**THE EXERCISE**
Locate the string "script" throughout the material and copy every line in which it occurs.

**DATA TO PROCESS**
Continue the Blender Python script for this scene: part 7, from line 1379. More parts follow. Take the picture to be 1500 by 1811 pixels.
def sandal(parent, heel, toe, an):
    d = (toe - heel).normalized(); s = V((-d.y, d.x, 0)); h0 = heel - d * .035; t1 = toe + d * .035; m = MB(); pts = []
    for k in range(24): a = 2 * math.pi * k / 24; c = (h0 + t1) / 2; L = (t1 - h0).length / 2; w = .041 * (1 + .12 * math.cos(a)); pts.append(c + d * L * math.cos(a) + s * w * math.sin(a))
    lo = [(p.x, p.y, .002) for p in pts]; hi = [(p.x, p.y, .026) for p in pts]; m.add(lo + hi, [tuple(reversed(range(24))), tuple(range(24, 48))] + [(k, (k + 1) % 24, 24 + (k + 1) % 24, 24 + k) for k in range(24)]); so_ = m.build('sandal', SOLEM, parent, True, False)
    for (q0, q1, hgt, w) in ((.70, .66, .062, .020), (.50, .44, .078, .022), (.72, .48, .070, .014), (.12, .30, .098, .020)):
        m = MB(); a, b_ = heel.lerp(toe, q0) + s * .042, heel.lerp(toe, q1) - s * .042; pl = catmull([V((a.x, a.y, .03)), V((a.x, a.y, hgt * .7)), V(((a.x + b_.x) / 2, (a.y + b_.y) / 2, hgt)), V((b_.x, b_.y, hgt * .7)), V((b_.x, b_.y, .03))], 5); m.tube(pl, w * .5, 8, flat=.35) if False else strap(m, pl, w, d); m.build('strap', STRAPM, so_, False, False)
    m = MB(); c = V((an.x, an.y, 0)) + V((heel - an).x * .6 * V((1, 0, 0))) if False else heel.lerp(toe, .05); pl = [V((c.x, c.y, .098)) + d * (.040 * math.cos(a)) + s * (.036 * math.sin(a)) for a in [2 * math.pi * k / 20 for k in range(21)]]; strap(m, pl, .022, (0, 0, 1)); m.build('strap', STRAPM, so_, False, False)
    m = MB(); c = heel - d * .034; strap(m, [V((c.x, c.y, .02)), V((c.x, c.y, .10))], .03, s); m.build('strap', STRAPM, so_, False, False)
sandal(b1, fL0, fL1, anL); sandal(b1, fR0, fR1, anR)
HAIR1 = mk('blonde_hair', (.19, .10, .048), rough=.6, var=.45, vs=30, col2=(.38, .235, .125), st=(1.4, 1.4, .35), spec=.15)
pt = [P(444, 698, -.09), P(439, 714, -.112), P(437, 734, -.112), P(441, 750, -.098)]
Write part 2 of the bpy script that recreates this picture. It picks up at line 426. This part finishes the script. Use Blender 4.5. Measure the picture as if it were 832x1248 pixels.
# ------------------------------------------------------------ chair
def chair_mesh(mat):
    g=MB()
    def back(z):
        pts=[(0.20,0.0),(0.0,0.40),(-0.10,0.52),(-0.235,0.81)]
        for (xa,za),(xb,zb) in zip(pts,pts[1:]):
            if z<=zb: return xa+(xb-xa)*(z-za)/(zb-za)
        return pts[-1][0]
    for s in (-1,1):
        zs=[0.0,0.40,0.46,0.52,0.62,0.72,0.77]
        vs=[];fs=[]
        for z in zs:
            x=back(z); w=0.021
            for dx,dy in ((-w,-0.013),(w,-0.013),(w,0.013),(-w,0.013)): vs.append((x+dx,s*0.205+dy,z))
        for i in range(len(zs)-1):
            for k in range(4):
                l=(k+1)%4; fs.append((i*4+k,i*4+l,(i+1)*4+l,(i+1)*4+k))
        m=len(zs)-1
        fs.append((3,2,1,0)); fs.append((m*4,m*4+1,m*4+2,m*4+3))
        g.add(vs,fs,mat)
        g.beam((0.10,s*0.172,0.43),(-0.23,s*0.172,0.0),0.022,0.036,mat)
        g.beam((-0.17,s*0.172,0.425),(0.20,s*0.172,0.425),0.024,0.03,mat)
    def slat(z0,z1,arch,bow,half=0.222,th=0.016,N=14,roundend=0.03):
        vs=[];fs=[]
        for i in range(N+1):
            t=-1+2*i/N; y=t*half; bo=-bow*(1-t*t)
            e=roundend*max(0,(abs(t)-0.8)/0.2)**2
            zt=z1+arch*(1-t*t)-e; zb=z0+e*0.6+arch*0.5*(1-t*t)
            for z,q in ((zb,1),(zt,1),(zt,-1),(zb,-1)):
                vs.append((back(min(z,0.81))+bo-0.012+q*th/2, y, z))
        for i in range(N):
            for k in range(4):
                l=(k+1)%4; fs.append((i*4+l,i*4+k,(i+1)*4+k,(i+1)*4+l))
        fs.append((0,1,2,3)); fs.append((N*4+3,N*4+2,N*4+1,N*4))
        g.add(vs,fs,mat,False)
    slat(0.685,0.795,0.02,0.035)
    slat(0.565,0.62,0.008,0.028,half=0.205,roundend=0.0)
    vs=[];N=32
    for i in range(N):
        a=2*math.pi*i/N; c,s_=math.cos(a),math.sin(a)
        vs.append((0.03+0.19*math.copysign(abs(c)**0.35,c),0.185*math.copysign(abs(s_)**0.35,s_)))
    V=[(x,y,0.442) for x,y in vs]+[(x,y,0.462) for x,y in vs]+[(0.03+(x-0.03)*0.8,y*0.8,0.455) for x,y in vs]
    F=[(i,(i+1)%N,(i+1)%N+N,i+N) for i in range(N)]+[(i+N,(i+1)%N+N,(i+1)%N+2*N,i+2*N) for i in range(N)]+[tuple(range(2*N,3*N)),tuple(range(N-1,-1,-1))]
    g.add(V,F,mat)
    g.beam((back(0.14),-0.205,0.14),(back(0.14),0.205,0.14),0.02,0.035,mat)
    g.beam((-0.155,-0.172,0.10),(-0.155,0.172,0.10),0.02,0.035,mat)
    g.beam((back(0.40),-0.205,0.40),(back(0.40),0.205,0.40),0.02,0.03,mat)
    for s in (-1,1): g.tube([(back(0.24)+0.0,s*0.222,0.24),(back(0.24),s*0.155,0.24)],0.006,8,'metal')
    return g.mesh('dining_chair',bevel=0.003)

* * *

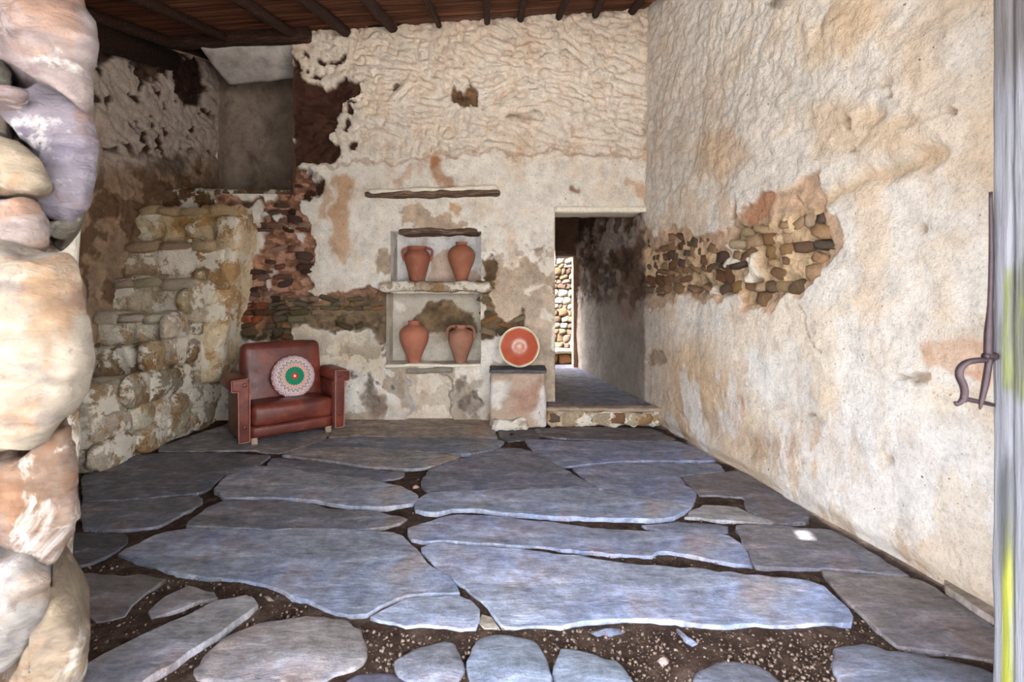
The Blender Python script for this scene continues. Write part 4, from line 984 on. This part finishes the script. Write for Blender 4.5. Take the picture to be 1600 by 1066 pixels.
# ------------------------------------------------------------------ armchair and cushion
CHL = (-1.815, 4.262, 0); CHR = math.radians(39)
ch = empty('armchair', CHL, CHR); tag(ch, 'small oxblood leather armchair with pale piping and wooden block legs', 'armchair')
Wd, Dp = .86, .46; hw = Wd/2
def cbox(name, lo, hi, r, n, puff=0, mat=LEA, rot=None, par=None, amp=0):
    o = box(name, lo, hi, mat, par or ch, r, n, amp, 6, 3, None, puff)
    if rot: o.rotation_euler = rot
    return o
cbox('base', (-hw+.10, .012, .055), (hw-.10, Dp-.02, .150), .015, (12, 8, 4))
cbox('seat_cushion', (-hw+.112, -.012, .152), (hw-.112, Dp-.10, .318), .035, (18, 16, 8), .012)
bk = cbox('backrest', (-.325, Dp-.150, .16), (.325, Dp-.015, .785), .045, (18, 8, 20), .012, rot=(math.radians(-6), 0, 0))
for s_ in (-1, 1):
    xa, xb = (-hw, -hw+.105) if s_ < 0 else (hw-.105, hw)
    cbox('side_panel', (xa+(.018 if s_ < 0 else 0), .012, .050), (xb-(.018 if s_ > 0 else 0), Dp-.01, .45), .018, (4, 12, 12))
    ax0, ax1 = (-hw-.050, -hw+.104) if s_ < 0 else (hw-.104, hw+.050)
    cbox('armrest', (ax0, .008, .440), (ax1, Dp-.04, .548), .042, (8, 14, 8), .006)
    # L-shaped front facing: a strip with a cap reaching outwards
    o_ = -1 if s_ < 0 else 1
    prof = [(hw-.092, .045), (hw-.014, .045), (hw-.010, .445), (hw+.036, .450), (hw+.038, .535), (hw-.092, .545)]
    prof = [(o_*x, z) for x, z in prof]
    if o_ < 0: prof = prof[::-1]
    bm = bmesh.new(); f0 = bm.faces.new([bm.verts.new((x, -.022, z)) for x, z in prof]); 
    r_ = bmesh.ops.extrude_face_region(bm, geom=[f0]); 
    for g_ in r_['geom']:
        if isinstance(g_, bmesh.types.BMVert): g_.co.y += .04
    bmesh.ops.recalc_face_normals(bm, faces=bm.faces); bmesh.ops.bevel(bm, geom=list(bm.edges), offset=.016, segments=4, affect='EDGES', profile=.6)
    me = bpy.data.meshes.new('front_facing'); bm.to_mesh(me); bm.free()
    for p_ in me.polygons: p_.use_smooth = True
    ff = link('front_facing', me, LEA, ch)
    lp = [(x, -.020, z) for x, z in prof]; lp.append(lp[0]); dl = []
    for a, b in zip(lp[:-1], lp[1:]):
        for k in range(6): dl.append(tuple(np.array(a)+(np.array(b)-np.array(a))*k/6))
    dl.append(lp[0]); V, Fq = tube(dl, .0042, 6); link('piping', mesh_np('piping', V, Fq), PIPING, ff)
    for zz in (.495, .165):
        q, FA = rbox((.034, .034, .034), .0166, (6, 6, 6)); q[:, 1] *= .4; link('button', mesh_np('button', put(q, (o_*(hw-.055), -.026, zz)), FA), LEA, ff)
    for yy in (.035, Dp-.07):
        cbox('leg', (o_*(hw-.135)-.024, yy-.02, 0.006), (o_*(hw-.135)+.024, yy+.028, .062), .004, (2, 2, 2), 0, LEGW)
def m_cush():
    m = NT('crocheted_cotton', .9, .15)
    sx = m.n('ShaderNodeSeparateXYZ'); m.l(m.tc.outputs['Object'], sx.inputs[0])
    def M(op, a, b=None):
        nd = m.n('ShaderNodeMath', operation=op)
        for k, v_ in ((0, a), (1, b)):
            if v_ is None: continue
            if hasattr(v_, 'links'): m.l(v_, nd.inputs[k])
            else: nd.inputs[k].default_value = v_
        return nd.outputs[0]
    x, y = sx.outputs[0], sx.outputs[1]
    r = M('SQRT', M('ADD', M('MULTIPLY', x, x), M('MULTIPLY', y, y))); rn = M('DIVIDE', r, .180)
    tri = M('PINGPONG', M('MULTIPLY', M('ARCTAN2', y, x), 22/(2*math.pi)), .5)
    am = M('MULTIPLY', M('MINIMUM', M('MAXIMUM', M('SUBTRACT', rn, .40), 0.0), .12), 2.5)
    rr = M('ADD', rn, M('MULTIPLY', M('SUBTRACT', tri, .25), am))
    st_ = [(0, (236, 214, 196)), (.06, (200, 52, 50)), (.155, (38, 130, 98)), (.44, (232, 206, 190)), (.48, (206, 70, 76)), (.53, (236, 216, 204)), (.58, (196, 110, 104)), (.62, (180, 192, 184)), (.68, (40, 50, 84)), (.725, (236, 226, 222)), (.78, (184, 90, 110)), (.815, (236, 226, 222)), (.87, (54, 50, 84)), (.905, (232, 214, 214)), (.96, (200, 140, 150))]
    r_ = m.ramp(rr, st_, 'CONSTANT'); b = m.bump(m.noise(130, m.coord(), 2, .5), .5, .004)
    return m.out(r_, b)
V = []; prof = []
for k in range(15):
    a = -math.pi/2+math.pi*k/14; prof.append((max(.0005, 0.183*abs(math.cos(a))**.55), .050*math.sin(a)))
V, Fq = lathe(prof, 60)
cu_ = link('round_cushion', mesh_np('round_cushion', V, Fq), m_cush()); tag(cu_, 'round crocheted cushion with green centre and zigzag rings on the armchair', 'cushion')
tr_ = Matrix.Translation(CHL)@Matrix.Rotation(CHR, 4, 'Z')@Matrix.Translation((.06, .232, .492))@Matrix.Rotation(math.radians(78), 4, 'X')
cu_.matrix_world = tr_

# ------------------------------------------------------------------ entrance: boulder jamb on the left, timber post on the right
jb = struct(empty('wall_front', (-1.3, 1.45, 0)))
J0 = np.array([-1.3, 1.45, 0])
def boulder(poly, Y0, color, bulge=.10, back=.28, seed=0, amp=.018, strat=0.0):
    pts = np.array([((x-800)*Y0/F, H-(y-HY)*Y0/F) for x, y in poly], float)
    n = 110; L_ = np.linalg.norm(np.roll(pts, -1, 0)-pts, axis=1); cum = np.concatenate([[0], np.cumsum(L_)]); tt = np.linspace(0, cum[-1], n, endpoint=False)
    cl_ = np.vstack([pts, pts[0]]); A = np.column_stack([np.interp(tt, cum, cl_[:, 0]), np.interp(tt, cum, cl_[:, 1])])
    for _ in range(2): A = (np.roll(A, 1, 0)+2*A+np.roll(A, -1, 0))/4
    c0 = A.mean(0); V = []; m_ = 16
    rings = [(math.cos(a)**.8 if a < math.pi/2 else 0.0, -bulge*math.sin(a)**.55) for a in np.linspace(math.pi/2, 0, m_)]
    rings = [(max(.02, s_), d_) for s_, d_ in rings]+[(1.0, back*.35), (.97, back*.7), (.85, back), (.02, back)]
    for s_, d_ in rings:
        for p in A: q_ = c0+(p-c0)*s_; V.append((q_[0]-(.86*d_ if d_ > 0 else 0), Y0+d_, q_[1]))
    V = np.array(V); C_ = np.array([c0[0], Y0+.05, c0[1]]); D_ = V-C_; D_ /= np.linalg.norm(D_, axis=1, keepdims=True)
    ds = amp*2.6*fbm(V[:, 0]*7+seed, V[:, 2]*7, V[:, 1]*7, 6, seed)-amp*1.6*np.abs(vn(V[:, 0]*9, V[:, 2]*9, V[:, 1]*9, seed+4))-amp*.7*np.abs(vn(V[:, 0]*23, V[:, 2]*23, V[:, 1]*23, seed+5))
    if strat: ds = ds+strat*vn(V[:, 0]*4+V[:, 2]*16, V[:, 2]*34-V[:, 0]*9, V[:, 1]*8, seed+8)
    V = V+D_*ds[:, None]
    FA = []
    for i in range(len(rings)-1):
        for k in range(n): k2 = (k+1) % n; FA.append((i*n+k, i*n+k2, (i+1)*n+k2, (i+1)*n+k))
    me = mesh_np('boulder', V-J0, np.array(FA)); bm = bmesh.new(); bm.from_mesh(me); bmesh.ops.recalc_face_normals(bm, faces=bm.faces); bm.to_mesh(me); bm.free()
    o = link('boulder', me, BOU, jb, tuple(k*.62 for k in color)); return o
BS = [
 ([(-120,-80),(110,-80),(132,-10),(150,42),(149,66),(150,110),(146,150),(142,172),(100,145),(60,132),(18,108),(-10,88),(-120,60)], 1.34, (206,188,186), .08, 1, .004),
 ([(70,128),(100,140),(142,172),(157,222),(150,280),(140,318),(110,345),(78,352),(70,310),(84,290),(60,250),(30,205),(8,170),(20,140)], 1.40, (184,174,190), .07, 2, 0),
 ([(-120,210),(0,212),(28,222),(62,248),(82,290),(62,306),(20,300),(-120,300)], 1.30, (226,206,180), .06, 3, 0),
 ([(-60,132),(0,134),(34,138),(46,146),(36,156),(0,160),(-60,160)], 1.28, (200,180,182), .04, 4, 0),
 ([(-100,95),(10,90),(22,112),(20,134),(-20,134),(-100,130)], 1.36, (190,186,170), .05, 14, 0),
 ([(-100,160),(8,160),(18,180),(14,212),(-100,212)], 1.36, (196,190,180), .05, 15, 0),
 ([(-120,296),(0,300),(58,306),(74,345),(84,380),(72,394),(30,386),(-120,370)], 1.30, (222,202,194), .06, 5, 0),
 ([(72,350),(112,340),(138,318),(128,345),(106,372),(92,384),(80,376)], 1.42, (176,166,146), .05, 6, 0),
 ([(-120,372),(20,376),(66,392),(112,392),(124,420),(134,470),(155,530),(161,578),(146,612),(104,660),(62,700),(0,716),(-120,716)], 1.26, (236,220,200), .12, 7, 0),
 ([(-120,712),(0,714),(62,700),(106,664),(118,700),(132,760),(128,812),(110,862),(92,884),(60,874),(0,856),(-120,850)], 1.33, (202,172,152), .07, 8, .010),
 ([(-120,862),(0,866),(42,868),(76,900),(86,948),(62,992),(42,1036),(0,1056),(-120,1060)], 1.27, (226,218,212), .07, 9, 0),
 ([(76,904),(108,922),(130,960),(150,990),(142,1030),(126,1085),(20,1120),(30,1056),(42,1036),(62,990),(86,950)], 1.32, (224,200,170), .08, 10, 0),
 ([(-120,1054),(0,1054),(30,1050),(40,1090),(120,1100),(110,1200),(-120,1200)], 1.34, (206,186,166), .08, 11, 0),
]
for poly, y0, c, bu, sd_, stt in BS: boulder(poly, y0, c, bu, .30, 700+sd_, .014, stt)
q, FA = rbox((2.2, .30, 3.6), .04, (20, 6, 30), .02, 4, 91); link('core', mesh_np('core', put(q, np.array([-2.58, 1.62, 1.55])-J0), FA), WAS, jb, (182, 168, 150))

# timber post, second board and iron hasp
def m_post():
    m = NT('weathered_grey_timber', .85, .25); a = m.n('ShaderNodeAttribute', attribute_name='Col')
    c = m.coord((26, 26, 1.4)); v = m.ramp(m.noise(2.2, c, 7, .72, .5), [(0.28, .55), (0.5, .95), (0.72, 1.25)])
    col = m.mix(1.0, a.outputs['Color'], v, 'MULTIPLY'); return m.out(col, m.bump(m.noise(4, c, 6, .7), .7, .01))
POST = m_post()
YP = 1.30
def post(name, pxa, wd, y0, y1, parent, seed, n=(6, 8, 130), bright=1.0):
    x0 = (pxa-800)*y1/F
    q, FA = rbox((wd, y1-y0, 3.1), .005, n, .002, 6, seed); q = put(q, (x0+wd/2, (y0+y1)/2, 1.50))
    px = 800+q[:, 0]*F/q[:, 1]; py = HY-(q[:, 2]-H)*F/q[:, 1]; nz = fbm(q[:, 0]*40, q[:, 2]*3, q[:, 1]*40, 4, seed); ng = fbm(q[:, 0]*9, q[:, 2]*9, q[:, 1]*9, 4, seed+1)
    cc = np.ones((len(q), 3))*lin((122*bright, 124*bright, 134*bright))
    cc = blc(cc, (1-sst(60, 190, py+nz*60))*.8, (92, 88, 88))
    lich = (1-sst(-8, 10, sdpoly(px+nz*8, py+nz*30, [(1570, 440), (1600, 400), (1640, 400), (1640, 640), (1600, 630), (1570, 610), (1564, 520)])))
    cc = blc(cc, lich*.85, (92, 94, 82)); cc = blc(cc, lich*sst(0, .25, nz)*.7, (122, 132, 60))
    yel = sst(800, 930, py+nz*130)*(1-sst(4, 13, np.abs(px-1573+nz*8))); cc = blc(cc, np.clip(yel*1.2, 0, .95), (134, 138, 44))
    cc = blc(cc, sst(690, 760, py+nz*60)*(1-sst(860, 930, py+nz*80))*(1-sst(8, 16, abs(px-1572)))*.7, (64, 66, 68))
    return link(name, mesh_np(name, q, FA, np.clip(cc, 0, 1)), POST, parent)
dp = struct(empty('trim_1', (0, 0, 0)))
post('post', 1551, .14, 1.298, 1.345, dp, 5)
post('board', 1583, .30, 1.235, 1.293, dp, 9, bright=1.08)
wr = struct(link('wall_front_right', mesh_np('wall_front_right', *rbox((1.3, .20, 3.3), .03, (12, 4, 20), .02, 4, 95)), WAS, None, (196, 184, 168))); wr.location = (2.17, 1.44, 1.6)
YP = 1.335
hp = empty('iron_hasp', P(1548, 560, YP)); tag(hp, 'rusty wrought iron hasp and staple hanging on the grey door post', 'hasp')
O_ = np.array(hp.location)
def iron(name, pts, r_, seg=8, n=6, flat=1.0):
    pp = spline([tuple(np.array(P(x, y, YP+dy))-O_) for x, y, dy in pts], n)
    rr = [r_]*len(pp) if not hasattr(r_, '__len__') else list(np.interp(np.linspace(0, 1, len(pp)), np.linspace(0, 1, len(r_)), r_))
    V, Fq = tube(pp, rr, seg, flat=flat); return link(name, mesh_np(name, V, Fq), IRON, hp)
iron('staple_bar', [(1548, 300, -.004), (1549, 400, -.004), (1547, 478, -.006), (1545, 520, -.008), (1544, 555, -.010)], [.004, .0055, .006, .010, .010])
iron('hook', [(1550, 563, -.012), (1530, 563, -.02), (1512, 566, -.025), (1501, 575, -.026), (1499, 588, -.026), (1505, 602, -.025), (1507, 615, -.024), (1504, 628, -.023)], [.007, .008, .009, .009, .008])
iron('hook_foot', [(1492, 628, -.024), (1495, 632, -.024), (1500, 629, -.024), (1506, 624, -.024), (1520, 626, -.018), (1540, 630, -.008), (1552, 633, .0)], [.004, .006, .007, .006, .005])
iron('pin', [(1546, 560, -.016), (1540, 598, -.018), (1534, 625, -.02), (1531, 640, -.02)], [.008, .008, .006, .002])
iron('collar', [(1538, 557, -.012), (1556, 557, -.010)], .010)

**ANSWER FOR THIS EXERCISE**
Continue the Blender Python script for this scene: part 7, from line 1379. More parts follow. Take the picture to be 1500 by 1811 pixels.
Write part 2 of the bpy script that recreates this picture. It picks up at line 426. This part finishes the script. Use Blender 4.5. Measure the picture as if it were 832x1248 pixels.
The Blender Python script for this scene continues. Write part 4, from line 984 on. This part finishes the script. Write for Blender 4.5. Take the picture to be 1600 by 1066 pixels.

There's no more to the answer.